CA LYON, 01er juin 2023, RG n° 21/02793 *
Par cet arrêt, dont l'infographie synthétique est téléchargeable, la Cour d'appel de LYON est amenée à apprécier la validité d’une clause de non-concurrence stipulée dans un contrat de travail.
En la matière, on rappellera que le régime juridique d’une telle clause est posé par des règles prétoriennes. Ainsi, depuis un arrêt de principe en date du 10 juillet 2002, la validité d’une telle clause est largement admise par la Cour de cassation selon l’attendu de principe suivant (Cass. soc., 10 juillet 2002, n° 00-45.135) :
« Attendu qu'une clause de non-concurrence n'est licite que si elle est indispensable à la protection des intérêts légitimes de l'entreprise, limitée dans le temps et dans l'espace, qu'elle tient compte des spécificités de l'emploi du salarié et comporte l'obligation pour l'employeur de verser au salarié une contrepartie financière, ces conditions étant cumulatives ».
S’agissant de la condition relative à la contrepartie financière, celle-ci ne doit pas être symbolique. A défaut, la clause est réputée nulle. Ainsi, selon la jurisprudence, une contrepartie financière dérisoire à la clause de non-concurrence contenue dans un contrat de travail équivaut à une absence de contrepartie (Cass. soc., 15 novembre 2006, n° 04-46.721).
Dans le même ordre d’idée, est nulle la clause de non-concurrence qui ne prévoit le versement d'une contrepartie pécuniaire qu'en cas de rupture du contrat de travail à l'initiative du salarié (Cass. soc., 15 mars 2023, n° 21-16810).
Au cas présent, il était question d’un salarié qui a été engagé, en qualité de consultant, au sein d'une entreprise de travail temporaire.
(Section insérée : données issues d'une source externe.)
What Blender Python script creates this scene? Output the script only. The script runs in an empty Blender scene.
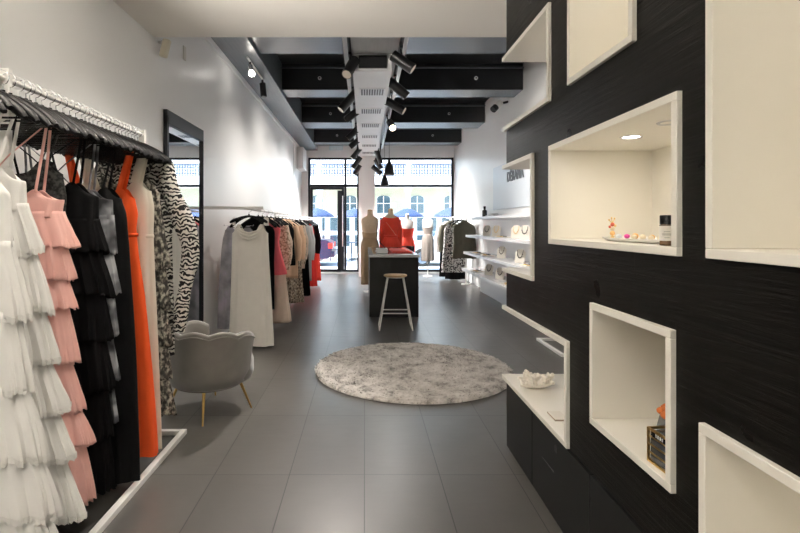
import bpy, bmesh, math, random
from math import sin, cos, pi, sqrt
from mathutils import Vector, Matrix
random.seed(7)
S = bpy.context.scene
COL = S.collection
F = 480.0; CX = 364.5; CY = 225.5; H = 1.33     # focal length in px, vanishing point, eye height
R = math.radians
SPOT_E, NICHE_E, SOFFIT_FILL_E, SKY_E, SUN_E, EXPO, UPFILL_E = 140, 0.40, 34, 11.5, 8, 1.15, 430

# ------------------------------------------------------------------ materials
MATS = {}
def nodes_of(name):
    m = bpy.data.materials.new(name); m.use_nodes = True
    nt = m.node_tree; b = nt.nodes['Principled BSDF']
    return m, nt, b
def N(nt, typ, **kw):
    n = nt.nodes.new(typ)
    for k, v in kw.items():
        if k in n.inputs: n.inputs[k].default_value = v
        else: setattr(n, k, v)
    return n
def ramp(nt, stops):
    r = nt.nodes.new('ShaderNodeValToRGB'); e = r.color_ramp.elements
    while len(e) < len(stops): e.new(0.5)
    for el, (p, c) in zip(e, stops):
        el.position = p; el.color = (*c, 1) if len(c) == 3 else c
    return r
def mat(name, col, rough=.5, metal=0, spec=.5, var=.0, scale=8.0, bump=0, bscale=60, emit=None, estr=0, sheen=0, alpha=1, stretch=None, coat=0):
    if name in MATS: return MATS[name]
    m, nt, b = nodes_of(name)
    b.inputs['Base Color'].default_value = (*col, 1); b.inputs['Roughness'].default_value = rough
    b.inputs['Metallic'].default_value = metal; b.inputs['Specular IOR Level'].default_value = spec
    if sheen: b.inputs['Sheen Weight'].default_value = sheen
    if coat: b.inputs['Coat Weight'].default_value = coat
    if emit: b.inputs['Emission Color'].default_value = (*emit, 1); b.inputs['Emission Strength'].default_value = estr
    if alpha < 1: b.inputs['Alpha'].default_value = alpha
    L = nt.links
    tc = N(nt, 'ShaderNodeTexCoord')
    src = tc.outputs['Object']
    if stretch:
        mp = N(nt, 'ShaderNodeMapping'); mp.inputs['Scale'].default_value = stretch
        L.new(src, mp.inputs['Vector']); src = mp.outputs['Vector']
    if var:
        nz = N(nt, 'ShaderNodeTexNoise', Scale=scale, Detail=4.0); L.new(src, nz.inputs['Vector'])
        r = ramp(nt, [(.3, tuple(c*(1-var) for c in col)), (.7, tuple(min(1, c*(1+var)) for c in col))])
        L.new(nz.outputs['Fac'], r.inputs['Fac']); L.new(r.outputs['Color'], b.inputs['Base Color'])
    if bump:
        nz = N(nt, 'ShaderNodeTexNoise', Scale=bscale, Detail=3.0); L.new(src, nz.inputs['Vector'])
        bp = N(nt, 'ShaderNodeBump', Strength=bump, Distance=.01); L.new(nz.outputs['Fac'], bp.inputs['Height'])
        L.new(bp.outputs['Normal'], b.inputs['Normal'])
    MATS[name] = m
    return m
def cloth(name, col, rough=.85, var=.06, bump=.07, sheen=.15, spec=.2):
    return mat('cloth_'+name, col, rough, var=var, scale=14, bump=bump, bscale=220, sheen=sheen, spec=spec)
def pattern_cloth(name, stops, kind='wave', scale=20, dist=6, rough=.8, stretch=(1,1,1), detail=3):
    key = 'print_'+name
    if key in MATS: return MATS[key]
    m, nt, b = nodes_of(key); L = nt.links
    tc = N(nt, 'ShaderNodeTexCoord'); mp = N(nt, 'ShaderNodeMapping'); mp.inputs['Scale'].default_value = stretch
    L.new(tc.outputs['Object'], mp.inputs['Vector'])
    if kind == 'wave':
        t = N(nt, 'ShaderNodeTexWave', Scale=scale, Distortion=dist, Detail=detail); t.inputs['Detail Scale'].default_value = 1.6
        t.bands_direction = 'Z'; out = t.outputs['Fac']
    elif kind == 'noise':
        t = N(nt, 'ShaderNodeTexNoise', Scale=scale, Detail=float(detail)); out = t.outputs['Fac']
    else:
        t = N(nt, 'ShaderNodeTexVoronoi', Scale=scale); out = t.outputs['Distance']
    L.new(mp.outputs['Vector'], t.inputs['Vector'])
    r = ramp(nt, stops); L.new(out, r.inputs['Fac']); L.new(r.outputs['Color'], b.inputs['Base Color'])
    b.inputs['Roughness'].default_value = rough; b.inputs['Specular IOR Level'].default_value = .25
    MATS[key] = m
    return m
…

Au sein de son contrat de travail, il était stipulé une clause de non-concurrence prévoyant la contrepartie financière suivante :
« (…) En contrepartie de cette interdiction et pendant sa durée d'application postérieure au terme effectif du présent contrat, la société paiera mensuellement au salarié une contrepartie pécuniaire égale à 20% de la moyenne mensuelle de ses appointements fixes apprécié sur les 3 derniers mois de présence dans la société (étant précisé que toute prime ou gratification de caractère annuel ou exceptionnel, qui aurait été versé au salarié pendant cette période, ne sera pas prise en compte) pour la première année, et 10% pour la deuxième année ».
Après sa démission, estimant que son ancien salarié avait violé cette clause, l'employeur a saisi les juridictions prud'homales.
En premier lieu, la Cour d’appel de LYON rappelle qu'une clause de non-concurrence qui ne précise ni le montant de la contrepartie financière, ni les modalités de son versement est nulle.
A la rédaction de la clause, elle note qu'il n'est pas précisé si la rémunération de référence, base de calcul de la contrepartie financière, doit s'apprécier au regard du montant du salaire en brut ou de son montant en net. Elle ajoute que la référence à la notion d'appointements en brut est à l'inverse utilisée s'agissant du montant de la clause pénale due par le salarié en cas de violation de la clause.
Ainsi, selon la Cour, l'employeur ne saurait arguer d'une évidence quant au montant prévu, alors même qu'il est attendu d'une clause stipulant le mode de calcul d'une contrepartie à non-concurrence une rédaction en des termes explicites et précis.
Dès lors, elle indique que cette stipulation, et plus encore en présence d'une rédaction de la clause pénale utilisant une formulation différente, sera jugée ambiguë et il sera ainsi retenu que cette stipulation imprécise ne déterminait pas clairement le montant de la contrepartie financière due. Cette ambiguïté équivaut à une indétermination de cette stipulation essentielle qui rend nulle la clause de non-concurrence.
Dès lors, elle déboute l'employeur de sa demande de dommages et intérêts pour violation de la clause de non-concurrence.
Florent LABRUGERE
Avocat au Barreau de LYON en droit du travail et droit de la sécurité sociale
https://www.labrugere-avocat-lyon.fr/
N.B : On ne sait pas, au jour de la rédaction de ce billet, si l’arrêt est définitif et n’a pas fait l’objet d’un pourvoi en cassation.